Democratizing Scalable Cloud Applications: Transactional Stateful Functions on Streaming Dataflows

Web applications power almost every aspect of our digitalized society, from entertainment to web shopping, vacation planning and booking, online games, communication, work, and social interaction. However, building scalable and consistent web applications in modern cloud environments requires extensive and diverse expertise in multiple domains, such as cloud computing, software development, distributed and database systems, and domain knowledge. These requirements make the development of such applications possible only by a few highly talented individuals that only large corporations can hire. In this thesis, we aim at democratizing the development and maintenance of such cloud applications by identifying and addressing three key challenges: (i) programmability of cloud applications; (ii) high-performance serializable transactions with fault tolerance guarantees; and (iii) serverless semantics. To address those, we created Stateflow, a high-level, object-oriented, easy-to-use programming model that operates alongside Styx, a novel deterministic dataflow engine that provides high-performance serializable transactions and serverless semantics.

While investigating the challenge of democratizing scalable cloud applications, we discovered that they closely resemble the principles behind the streaming dataflow execution model. In Chapter 1, we highlight the similarities of streaming dataflow processing and the current state-of-the-art event-driven microservice architectures and lay a path towards the ideal cloud application runtime. To validate our hypothesis, we created T-Statefun, presented in Chapter 2, by adapting an existing dataflow system to support transactional cloud applications. At the time, the best candidate appeared to be Apache Flink Statefun, a stateful function as a service system (SFaaS), to which we added transactional support with coordinator functions. With T-Statefun, we showed that a dataflow system can support transactional cloud applications through an SFaaS API. Furthermore, its development helped us identify two significant issues: (i) it was challenging to program, especially after the addition of the coordinator functions; and (ii) due to the disaggregation of state and processing and an inefficient transactional protocol, T-Statefun was lacking in performance.

In this thesis, to address the programmability issue, in Chapter 3 we introduce Stateflow, a user-friendly programming model where software developers code in the well-established object-oriented programming style with zero boilerplate code, and Stateflow transforms it into an intermediate representation based on stateful dataflow graphs. While experimenting with Stateflow, we verified the inefficiencies detected in Chapter 2 regarding messaging and state, or the lack of transactional support in the rest of Stateflow’s supported backends. Thus, in Chapter 4, we present all the details behind the design of Styx, a distributed streaming dataflow system that supports multi-partition deterministic transactions with serializable isolation guarantees through a high-level, standard Python programming model that obviates transaction failure management. Our design choices and novel algorithms allow Styx to outperform the state-of-the-art systems by at least one order of magnitude in all tested workloads regarding throughput.

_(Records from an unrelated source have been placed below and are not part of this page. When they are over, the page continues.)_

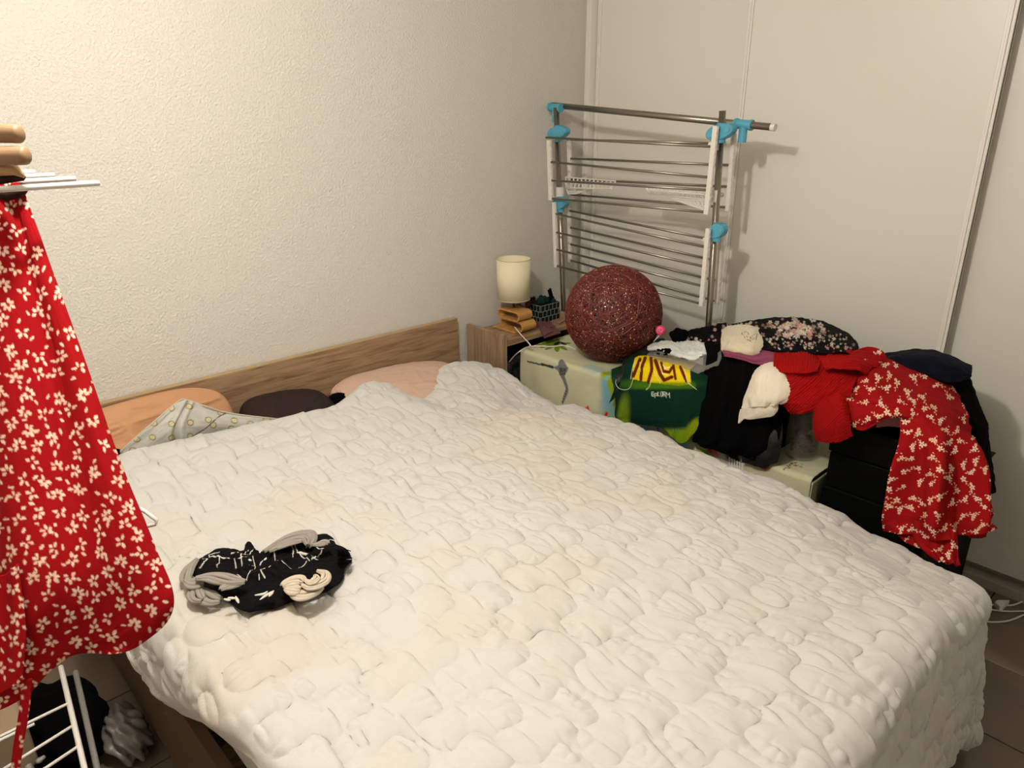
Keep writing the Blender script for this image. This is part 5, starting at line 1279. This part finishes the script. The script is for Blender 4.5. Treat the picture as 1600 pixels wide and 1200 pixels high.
for v in bm.verts:
    c_ = v.co.copy(); n_ = 1+.13*math.sin(c_.x*9+c_.z*6+2)+.10*math.sin(c_.y*13+c_.x*7)
    v.co = Vector((-2.49+c_.x*.055*n_, -.60+c_.y*.10*n_, max(.002, .05+c_.z*.05*n_)))
o = bmo('carrier_bag', bm, mat('crumpled_white_plastic', (104, 100, 94), .35), None, True); tag(o, 'crumpled pale plastic carrier bag on the floor at the bed side', 'bag')
sr = empty('slipper', AZ(70, 1185, .19), 'black shoe with pale studs lying on the black bag', 'shoe')
bm = bmesh.new(); tube(bm, [AZ(55, 1192, .17), AZ(62, 1188, .19), AZ(70, 1182, .19)], [.004, .007, .004], 8); bmo('pale_stud', bm, mat('grey_plastic', (150, 148, 144), .4), sr, True)
bm = bmesh.new(); tube(bm, [AZ(38, 1205, .16), AZ(46, 1200, .19), AZ(52, 1205, .17)], [.006, .011, .006], 8); bmo('pale_stud', bm, mat('grey_plastic'), sr, True)
bm = bmesh.new(); tube(bm, [AZ(20, 1200, .15), AZ(60, 1200, .165), AZ(90, 1190, .15)], [.010, .022, .008], 12, True, .5); bmo('upper', bm, M_BLACK, sr, True)

# extension cord on the tiles at the right
ec = empty('extension_cord', (-.08, -2.07, 0), 'white extension lead with plug lying on the tiles by the wardrobe track', 'cable')
rod('lead', smoothpath([AZ(1535, 946, .006), AZ(1550, 945, .006), AZ(1562, 944, .010), AZ(1578, 946, .006), AZ(1590, 943, .006), AZ(1603, 938, .006), AZ(1640, 930, .006)], 8), .003, M_WIRE, ec, 8)
rod('lead', smoothpath([AZ(1536, 970, .005), AZ(1550, 972, .005), AZ(1570, 971, .005), AZ(1585, 967, .005), AZ(1602, 960, .005), AZ(1640, 950, .005)], 8), .003, M_WIRE, ec, 8)
rod('lead', smoothpath([AZ(1545, 952, .005), AZ(1570, 955, .005), AZ(1602, 955, .005)], 8), .0026, M_WIRE, ec, 8)
slab('plug', [AZ(1552, 948, .002), AZ(1556, 945, .002), AZ(1576, 945, .002), AZ(1565, 956, .002), AZ(1560, 956, .002)], .022, M_WIRE, ec, .003)
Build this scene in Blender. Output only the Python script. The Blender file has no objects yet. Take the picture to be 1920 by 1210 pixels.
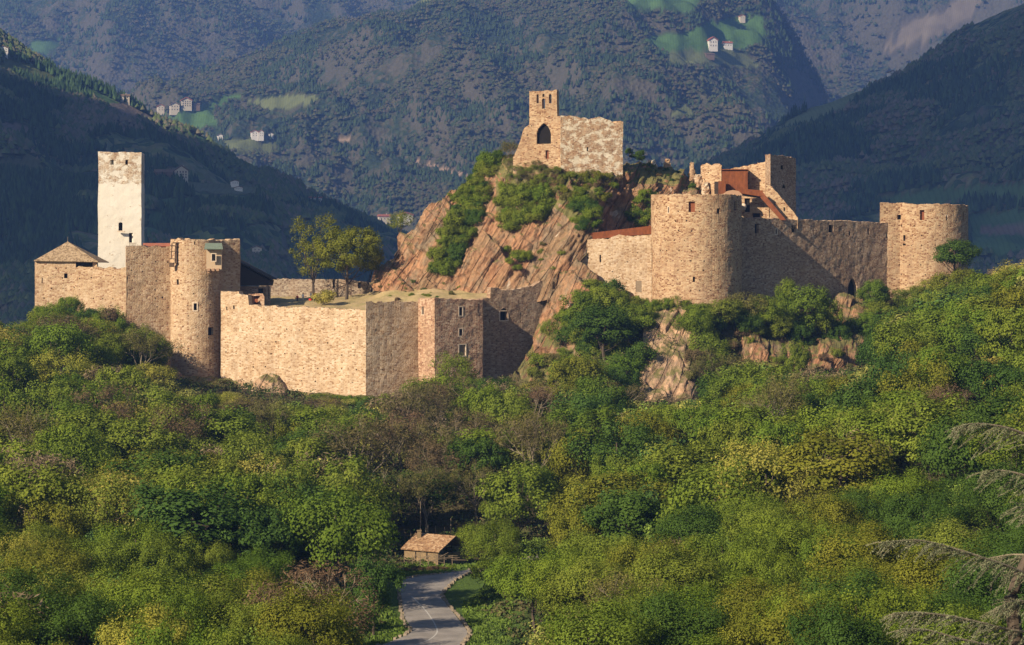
import bpy, math, random
import numpy as np
from mathutils import Vector

# ------------------------------------------------------------------ camera, light
SC = bpy.context.scene
F, HX, HY = 4200.0, 960.0, 520.0            # focal length in photo pixels, horizon row
cam = bpy.data.cameras.new("camera"); camo = bpy.data.objects.new("camera", cam)
SC.collection.objects.link(camo); SC.camera = camo
camo.location = (0, 0, 0); camo.rotation_euler = (math.radians(90), 0, 0)
cam.sensor_fit = 'HORIZONTAL'; cam.sensor_width = 36.0; cam.lens = 36.0 * F / 1920
cam.shift_y = -(605 - HY) / 1920
cam.clip_start = 1.0; cam.clip_end = 20000

SUN_AZ, SUN_EL = math.radians(47), math.radians(29)
to_sun = Vector((-math.sin(SUN_AZ) * math.cos(SUN_EL), -math.cos(SUN_AZ) * math.cos(SUN_EL), math.sin(SUN_EL)))
w = bpy.data.worlds.new("World"); SC.world = w; w.use_nodes = True
nt = w.node_tree; bg = nt.nodes['Background']
sky = nt.nodes.new('ShaderNodeTexSky'); sky.sky_type = 'NISHITA'; sky.sun_disc = False
sky.sun_elevation = SUN_EL; sky.sun_rotation = math.atan2(to_sun.x, to_sun.y)
nt.links.new(sky.outputs[0], bg.inputs[0]); bg.inputs[1].default_value = 0.052
sl = bpy.data.lights.new("sun", 'SUN'); sl.energy = 5.0; sl.angle = math.radians(0.5); sl.color = (1.0, 0.83, 0.60)
so = bpy.data.objects.new("sun", sl); SC.collection.objects.link(so)
so.rotation_euler = to_sun.to_track_quat('Z', 'Y').to_euler(); so.location = (-600, -500, 600)
SC.view_settings.view_transform = 'Standard'; SC.view_settings.look = 'None'
SC.view_settings.exposure = 0.82; SC.view_settings.gamma = 1.0
SC.render.engine = 'CYCLES'
SC.cycles.use_denoising = True
SC.cycles.max_bounces = 6; SC.cycles.transparent_max_bounces = 4; SC.cycles.volume_bounces = 1
SC.cycles.diffuse_bounces = 2

HAZE_D = 0.000115
# ------------------------------------------------------------------ utilities
C = SC.collection
RNG = np.random.default_rng(7)
random.seed(11)

def V(px, py, Y):
    return np.array([(px - HX) * Y / F, Y, (HY - py) * Y / F])
def X(px, Y): return (px - HX) * Y / F
def Zz(py, Y): return (HY - py) * Y / F

_perm = np.random.default_rng(3).permutation(256); _perm = np.concatenate([_perm, _perm, _perm])
_grad = np.random.default_rng(4).normal(size=(256, 3)); _grad /= np.linalg.norm(_grad, axis=1)[:, None]
def pn(x, y, z):
    x, y, z = np.broadcast_arrays(np.asarray(x, float), np.asarray(y, float), np.asarray(z, float))
    xi, yi, zi = np.floor(x).astype(int), np.floor(y).astype(int), np.floor(z).astype(int)
    fx, fy, fz = x - xi, y - yi, z - zi
    xi &= 255; yi &= 255; zi &= 255
    u, v, w_ = [t * t * t * (t * (t * 6 - 15) + 10) for t in (fx, fy, fz)]
    r = 0
    for dx in (0, 1):
        for dy in (0, 1):
            for dz in (0, 1):
                h = _perm[_perm[_perm[xi + dx] + yi + dy] + zi + dz]
                g = _grad[h]
                d = g[..., 0] * (fx - dx) + g[..., 1] * (fy - dy) + g[..., 2] * (fz - dz)
                r = r + d * (u if dx else 1 - u) * (v if dy else 1 - v) * (w_ if dz else 1 - w_)
    return r * 1.5
def fbm(x, y, z, o=4, lac=2.0, g=0.5):
    s, a = 0, 1.0
    for k in range(o):
        s = s + a * pn(x * lac ** k + 17.3 * k, y * lac ** k - 9.1 * k, z * lac ** k + 3.7 * k); a *= g
    return s
def ridged(x, y, z, o=4):
    s, a = 0, 1.0
    for k in range(o):
        s = s + a * (1 - 2 * np.abs(pn(x * 2 ** k + 5.1 * k, y * 2 ** k, z * 2 ** k + 8.3 * k))); a *= 0.5
    return s / 2

def mesh_np(name, verts, faces, mat=None, smooth=False, attrs=None, uv=None):
    """faces: (N,3) or (N,4) int array, or list of lists"""
    me = bpy.data.meshes.new(name)
    verts = np.asarray(verts, np.float32)
    if isinstance(faces, np.ndarray):
        k = faces.shape[1]; n = len(faces)
        me.vertices.add(len(verts)); me.vertices.foreach_set('co', verts.ravel())
        me.loops.add(n * k); me.loops.foreach_set('vertex_index', faces.astype(np.int32).ravel())
        me.polygons.add(n)
        me.polygons.foreach_set('loop_start', np.arange(0, n * k, k, dtype=np.int32))
        me.polygons.foreach_set('loop_total', np.full(n, k, np.int32))
        me.update(calc_edges=True)
    else:
        me.from_pydata([tuple(map(float, v)) for v in verts], [], faces); me.update()
    if smooth: me.polygons.foreach_set('use_smooth', np.ones(len(me.polygons), bool))
    if attrs:
        for an, (ty, data) in attrs.items():
            a = me.attributes.new(an, ty, 'POINT')
            a.data.foreach_set('color' if 'COLOR' in ty else 'value', np.asarray(data, np.float32).ravel())
    if uv is not None:
        l = me.uv_layers.new(name='UVMap')
        li = np.empty(len(me.loops), np.int32); me.loops.foreach_get('vertex_index', li)
        l.data.foreach_set('uv', np.asarray(uv, np.float32)[li].ravel())
    if mat is not None: me.materials.append(mat)
    return me
def link(name, me, parent=None, loc=None):
    o = bpy.data.objects.new(name, me); C.objects.link(o)
    if loc is not None: o.location = loc
    if parent is not None:
        o.parent = parent
        if loc is None: o.location = -Vector(parent.location)      # mesh data are in world metres
    return o
def tag(o, label=None, cat=None, group=None, kind=None):
    if label: o['label'] = label
    if cat: o['category'] = cat
    if group: o['group'] = group
    if kind: o['kind'] = kind
    return o
def thing(name, label, cat, loc=(0, 0, 0), group=None):
    o = bpy.data.objects.new(name, None); C.objects.link(o); o.location = tuple(float(c) for c in loc)
    o.empty_display_size = 0.5
    return tag(o, label, cat, group)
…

Styx demonstrates that it is possible to build a high-performance SFaaS system that provides transactional and fault-tolerance guarantees while offering an intuitive programming model with minimal boilerplate. Building on this foundation, we extend Styx with the ability to dynamically and efficiently adapt to varying workloads. To enable this, Chapter 5 explores how Styx can migrate state transactionally, a necessary capability for elasticity, given that Styx maintains application state in memory.

We conclude this thesis by summarizing the key findings and reflecting on the contributions, critically examining the limitations of the proposed methods, and considering their broader ethical and societal implications. Moreover, based on the insights we gained from creating the Stateflow programming model and the Styx runtime, we lay out the new challenges and future directions in the field.